Lunt explained that the lack of variation within the vast coal-rich
Oligocene section (greater than 10,000 km) was simply due to these thick coal beds having sunk at exactly the same rate as the coal was accumulating, keeping the coal swamps constantly at about sea level. Maintaining such a perfect balance of subsidence and deposition while a 1,500-m-thick section was accumulating across such a wide area seems highly improbable; such explanations are based on supposition and bring belief to the issue, not fact.

In total, over 3,000 m of subsidence had to take place in the southern South China Sea (1,500 m for the Oligocene coal beds and then a second 1,500 m to accommodate the deep-water Miocene rocks deposited on top). Subsidence is defined as the sudden sinking or gradual downward settling of the surface of the earth in a certain region with little or no horizontal motion
However, this particular act of subsidence had to be nearly instantaneous to change from a perceived ‘coastal’ environment to a ‘deep-water’ environment across the Oligocene-Miocene boundary. This explanation truly exceeds credible science.

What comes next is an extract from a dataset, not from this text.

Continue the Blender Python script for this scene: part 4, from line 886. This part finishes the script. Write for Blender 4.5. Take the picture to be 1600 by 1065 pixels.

Our conclusion is that all the onshore and the offshore Cenozoic coal beds were produced by the runoff processes late in the Flood
---Vast forests of trees living on the pre-Flood uplands were ripped
from the land as the floodwaters crested on Day 150. These huge mats of vegetation were trapped in subsiding Cenozoic basins buttressed by adjacent mountains that were simultaneously rising as the water began to recede. 
Other vast mats of vegetation may have been transported en masse off the various continents and buried in the ocean as the Flood continued to recede, creating vast Cenozoic coal beds offshore. This scenario best explains the Cenozoic coals found both onshore and offshore.

--
The pre-Flood world was apparently stratified by ecological zones. 
Paleozoic coals, like those found in Lower Carboniferous and Permian rocks, are dominated by wetland and coastal plants living at near sea level such as lycopods and pteridosperms. 
Mesozoic coals are dominated by gymnosperms, ginkgos, and cycads, plants living at slightly higher elevation. 
Cenozoic coals are composed of mostly angiosperms and some gymnosperms that were living at the pre-Flood highest elevations. As the Flood sequentially progressed from Day 1 to Day 150, it inundated higher and higher ecological zones, resulting in the stratified fossils and coals we observe globally."